En el otro polo del posmodernismo, el filosofo francés Clement Rosset (1939-2018), en su libro “Lógica de lo peor” (El cuenco de plata, 2013), repasa la obra de escritores como Lucrecio, Pascal, Montaigne o Nietsche y cómo se atrevieron a poner en primer plano lo negativo del mundo y a reflexionar sobre ello. El propio Voltaire evidenció la existencia del mal en la vida de los humanos y la necesidad de convivir con ese riesgo si se quiere sobrevivir con decoro. Escribió un magnífico poema después del terremoto de Lisboa, de 1755, que por cierto tuvo efectos en Segovia, en donde destruyó la iglesia de San Miguel, en cuyo pórtico había sido proclamada Isabel como Reina de Castilla y de León.

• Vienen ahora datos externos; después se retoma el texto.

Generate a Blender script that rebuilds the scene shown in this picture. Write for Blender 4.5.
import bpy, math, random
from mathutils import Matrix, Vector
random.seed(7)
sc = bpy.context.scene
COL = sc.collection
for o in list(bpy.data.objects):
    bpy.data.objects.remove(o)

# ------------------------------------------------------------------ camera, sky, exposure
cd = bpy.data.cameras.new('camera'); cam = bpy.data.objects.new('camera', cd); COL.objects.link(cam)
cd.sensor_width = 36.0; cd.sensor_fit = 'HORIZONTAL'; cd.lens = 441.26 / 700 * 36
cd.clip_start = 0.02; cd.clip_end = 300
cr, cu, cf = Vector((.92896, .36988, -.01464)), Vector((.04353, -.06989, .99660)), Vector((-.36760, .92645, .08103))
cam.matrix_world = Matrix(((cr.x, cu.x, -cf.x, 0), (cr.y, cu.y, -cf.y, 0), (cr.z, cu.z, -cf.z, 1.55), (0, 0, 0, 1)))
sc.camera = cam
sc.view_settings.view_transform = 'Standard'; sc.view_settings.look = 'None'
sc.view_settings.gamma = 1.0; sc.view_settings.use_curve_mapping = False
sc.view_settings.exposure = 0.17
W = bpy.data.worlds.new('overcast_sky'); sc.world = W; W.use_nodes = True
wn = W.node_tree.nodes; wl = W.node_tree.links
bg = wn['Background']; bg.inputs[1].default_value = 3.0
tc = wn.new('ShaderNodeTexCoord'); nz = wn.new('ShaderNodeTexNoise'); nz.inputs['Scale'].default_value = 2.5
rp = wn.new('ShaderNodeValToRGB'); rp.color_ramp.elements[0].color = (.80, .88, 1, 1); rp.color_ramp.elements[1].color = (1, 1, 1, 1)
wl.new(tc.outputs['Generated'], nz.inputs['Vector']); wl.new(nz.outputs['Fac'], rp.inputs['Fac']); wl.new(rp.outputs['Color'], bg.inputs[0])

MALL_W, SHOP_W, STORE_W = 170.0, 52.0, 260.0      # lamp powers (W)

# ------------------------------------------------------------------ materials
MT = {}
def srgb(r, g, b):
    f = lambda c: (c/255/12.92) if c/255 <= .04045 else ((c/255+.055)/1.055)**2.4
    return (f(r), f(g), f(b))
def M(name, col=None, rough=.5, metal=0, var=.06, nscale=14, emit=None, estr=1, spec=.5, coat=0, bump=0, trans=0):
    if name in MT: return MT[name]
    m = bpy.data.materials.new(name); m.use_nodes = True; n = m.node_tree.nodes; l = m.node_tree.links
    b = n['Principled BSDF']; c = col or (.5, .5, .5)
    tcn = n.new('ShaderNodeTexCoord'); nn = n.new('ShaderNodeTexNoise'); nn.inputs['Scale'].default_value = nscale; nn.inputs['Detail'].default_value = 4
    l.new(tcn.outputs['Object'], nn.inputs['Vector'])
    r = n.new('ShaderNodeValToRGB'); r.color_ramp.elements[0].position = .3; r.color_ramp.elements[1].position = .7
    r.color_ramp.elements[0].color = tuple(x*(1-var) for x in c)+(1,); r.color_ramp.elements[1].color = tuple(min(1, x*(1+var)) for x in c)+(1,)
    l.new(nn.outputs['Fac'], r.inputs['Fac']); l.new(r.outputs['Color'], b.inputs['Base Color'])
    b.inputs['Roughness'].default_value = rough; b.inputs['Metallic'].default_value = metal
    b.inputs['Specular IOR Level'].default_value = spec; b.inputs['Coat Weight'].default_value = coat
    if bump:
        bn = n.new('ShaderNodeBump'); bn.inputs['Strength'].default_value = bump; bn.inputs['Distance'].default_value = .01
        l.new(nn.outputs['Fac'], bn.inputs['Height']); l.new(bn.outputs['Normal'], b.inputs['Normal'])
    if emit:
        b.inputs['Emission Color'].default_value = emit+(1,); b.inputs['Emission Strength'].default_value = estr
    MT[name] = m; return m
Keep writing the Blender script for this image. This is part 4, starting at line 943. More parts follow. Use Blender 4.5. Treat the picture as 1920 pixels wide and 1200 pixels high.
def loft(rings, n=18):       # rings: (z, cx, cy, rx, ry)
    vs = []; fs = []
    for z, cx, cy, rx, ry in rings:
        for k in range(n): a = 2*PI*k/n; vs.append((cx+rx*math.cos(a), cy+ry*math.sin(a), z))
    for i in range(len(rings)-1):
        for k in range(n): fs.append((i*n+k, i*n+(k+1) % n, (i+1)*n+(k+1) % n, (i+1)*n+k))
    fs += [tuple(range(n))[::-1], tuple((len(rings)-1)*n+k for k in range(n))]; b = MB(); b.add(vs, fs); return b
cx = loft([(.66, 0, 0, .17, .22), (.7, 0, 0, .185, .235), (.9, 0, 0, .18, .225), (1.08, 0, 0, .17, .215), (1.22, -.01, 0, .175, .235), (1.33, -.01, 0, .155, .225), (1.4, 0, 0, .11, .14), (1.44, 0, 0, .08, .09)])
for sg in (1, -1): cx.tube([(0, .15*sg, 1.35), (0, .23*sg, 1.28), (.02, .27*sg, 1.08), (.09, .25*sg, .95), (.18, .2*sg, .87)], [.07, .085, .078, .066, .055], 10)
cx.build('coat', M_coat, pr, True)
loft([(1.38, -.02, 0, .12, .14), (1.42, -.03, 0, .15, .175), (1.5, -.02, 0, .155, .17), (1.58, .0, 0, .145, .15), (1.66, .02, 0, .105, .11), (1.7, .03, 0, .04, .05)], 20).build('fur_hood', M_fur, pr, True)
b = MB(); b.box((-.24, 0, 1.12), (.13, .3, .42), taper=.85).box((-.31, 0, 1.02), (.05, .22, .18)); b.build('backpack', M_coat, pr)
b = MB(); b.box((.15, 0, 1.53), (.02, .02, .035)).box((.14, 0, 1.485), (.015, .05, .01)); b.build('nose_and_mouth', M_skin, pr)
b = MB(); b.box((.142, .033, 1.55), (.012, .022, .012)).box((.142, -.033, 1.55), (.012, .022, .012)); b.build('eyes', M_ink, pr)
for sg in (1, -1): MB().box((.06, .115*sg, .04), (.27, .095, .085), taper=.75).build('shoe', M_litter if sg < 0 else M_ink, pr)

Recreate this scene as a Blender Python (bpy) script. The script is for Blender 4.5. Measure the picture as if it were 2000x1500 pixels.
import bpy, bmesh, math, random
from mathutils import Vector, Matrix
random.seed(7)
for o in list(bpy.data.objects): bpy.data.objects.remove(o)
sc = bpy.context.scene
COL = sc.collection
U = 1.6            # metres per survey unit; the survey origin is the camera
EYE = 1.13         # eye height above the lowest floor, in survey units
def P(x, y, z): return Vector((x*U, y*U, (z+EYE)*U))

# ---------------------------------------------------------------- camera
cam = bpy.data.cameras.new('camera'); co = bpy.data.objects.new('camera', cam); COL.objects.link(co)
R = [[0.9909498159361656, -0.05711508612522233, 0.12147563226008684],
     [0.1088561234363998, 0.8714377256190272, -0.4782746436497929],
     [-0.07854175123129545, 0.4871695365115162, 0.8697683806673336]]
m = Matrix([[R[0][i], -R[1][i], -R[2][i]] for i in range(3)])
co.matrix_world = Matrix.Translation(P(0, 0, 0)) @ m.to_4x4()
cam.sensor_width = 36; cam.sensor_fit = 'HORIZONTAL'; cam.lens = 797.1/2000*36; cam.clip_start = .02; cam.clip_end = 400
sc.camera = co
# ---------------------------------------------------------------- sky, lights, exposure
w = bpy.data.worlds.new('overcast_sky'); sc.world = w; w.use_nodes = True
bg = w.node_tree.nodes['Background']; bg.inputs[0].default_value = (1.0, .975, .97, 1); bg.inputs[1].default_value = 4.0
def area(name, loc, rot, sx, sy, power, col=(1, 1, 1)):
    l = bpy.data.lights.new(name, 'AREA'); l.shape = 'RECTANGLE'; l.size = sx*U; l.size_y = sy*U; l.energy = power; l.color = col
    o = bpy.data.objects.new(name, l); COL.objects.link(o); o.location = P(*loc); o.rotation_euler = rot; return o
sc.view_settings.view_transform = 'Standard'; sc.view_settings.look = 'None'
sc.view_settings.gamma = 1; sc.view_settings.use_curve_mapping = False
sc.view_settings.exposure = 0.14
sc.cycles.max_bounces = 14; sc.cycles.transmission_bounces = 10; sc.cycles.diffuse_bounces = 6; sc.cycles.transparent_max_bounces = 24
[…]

La tesis de Rosset es sencilla: “estamos jodidos, seamos felices”. Hay que atreverse con lo peor y batallar con la alegría como fuerza mayor. La noche antes de escribir este artículo leí otro de sus libros, todavía sin traducción al español, que yo conozca: “L´endroit du paradis”, el lugar del paraíso. ¿Qué es lo que hace que la vida sea rica o pobre, loable o desgraciada? La propia alegría de vivir. La simple existencia, consciente de sus limitaciones, de sus contingencias, de sus accidentes, es en sí un gozo. Supone ello una teología laica, que sustituye –o complementa- a la fe y a la resignación cristiana y se sitúa en el polo opuesto al “Sentimiento trágico de la vida”, de Unamuno. “Estar triste es sentir que se existe menos”, escribió Spinoza. Aquiles, en el Canto XI de La Odisea, llega al Hades y es recibido como un dios. “Antes”, le dicen, “cuando vivías, los argivos te saludábamos como a una deidad, y ahora, estando aquí, imperas poderosamente sobre los difuntos”. “No intentes consolarme de la muerte, esclarecido Ulises”, contesta Aquiles, “preferiría ser labrador y servir (…) a un hombre indigente que tuviera pocos recursos para mantenerme, a reinar sobre todos los muertos”.

Es la celebración de la vida. Es la celebración de la vida en sí misma. Sin necesidad de situaciones positivas que la ensalcen –un buen vino, una puesta de sol desde el Pico del Lobo…- ni negativas que la enturbien. Si es posible con compañía. Si es posible con el Amor como compañía.